Masakuni Fujiwara, the CEO of Vistamax Fund advisors has thirty years experience of the markets. He is one of the first generation of Japanese hedge fund managers, (as opposed to Tomita-San who is classified here as Generation 3.5). He runs a long/short Japanese equity fund and long/short foreign equity fund.

"Perhaps this market isn`t suitable for hedge funds. Of course its been the most bearish market this year, and hedge funds prefer bullish markets. Domestic demand is weak here, I expect a big sell-off and a consequent rebound."

This is where in Japan things get `Lost in Translation`, (to quote the nuanced Sofia Coppola Oscar-winning movie, of which we all think quite presumptuously, `I could have written that screenplay`)

It is lost in translation, because the Japanese alpha males of hedge funds do not think Japan is congenitally unsuitable for hedge funds, but just that right now the prevailing market is hairy. Yet, even that is a zen riddle, because this kind of market is precisely where a hedge fund should do far better than a long only manager. The sound of one-hand-clapping fills the auditorium.

"2006 was a good year, but not 2007, we have just had to live with the difficult conditions of the year," says Park West Investment`s Tad Fukushima. "I think there are short side opportunities, because there are many poorly managed companies.I think i`m good at identifying weak and weakening sectors. Capital won`t come back quickly but I think it will come back, selectively, starting with the blue chips."

People are emerging from Wall Street companies and being encouraged by their clients to start their own fund. They are getting the confidence from those investors to try to make a go of it. Numbered amongst them is another `Generation 3.5` arrival, Hidematsu Take, the CEO of Epic Partners Investments. He was formerly a proprietary trader at UBS Securities and now runs a Japanese equity market neutral fund that has never experienced a down month.

"Some investors asked me to set up my own company, so I did, two years ago,` says Take. "The fees I can receive are reasonable, and I can borrow stocks easily. Prop trading skills seem to lend themselves well to starting a Japanese hedge fund. I`m afraid the market expansionary phase is coming to an end and returns in the second half are dwindling, but that gives us opportunities."

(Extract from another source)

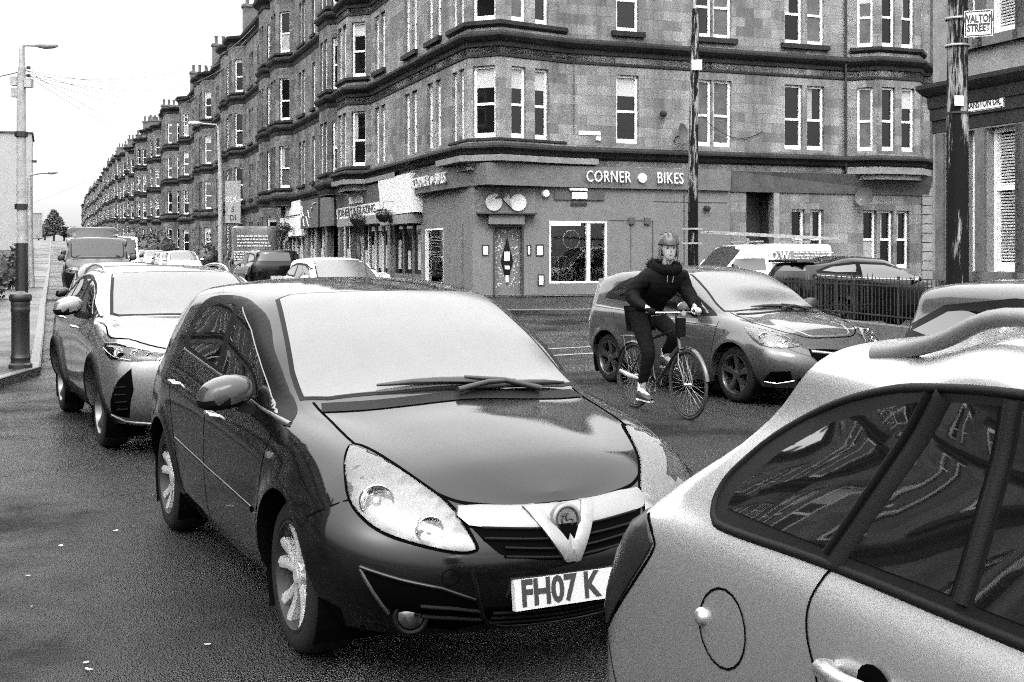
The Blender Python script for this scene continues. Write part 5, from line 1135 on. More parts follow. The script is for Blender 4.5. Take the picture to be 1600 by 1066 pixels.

Every single rebound in Japan leads to a flurry of media articles insisting that this time it is the real, permanent, non-cyclical, sustainable recovery. (The same hyperbole that India is currently witnessing). Of course it never is the case. Yet, the stoic Japanese hedge funds are still clinging to their perch, and theoretically are best placed to take advantage of Japanese volatility. So international investors would do well to keep them in their viewfinder.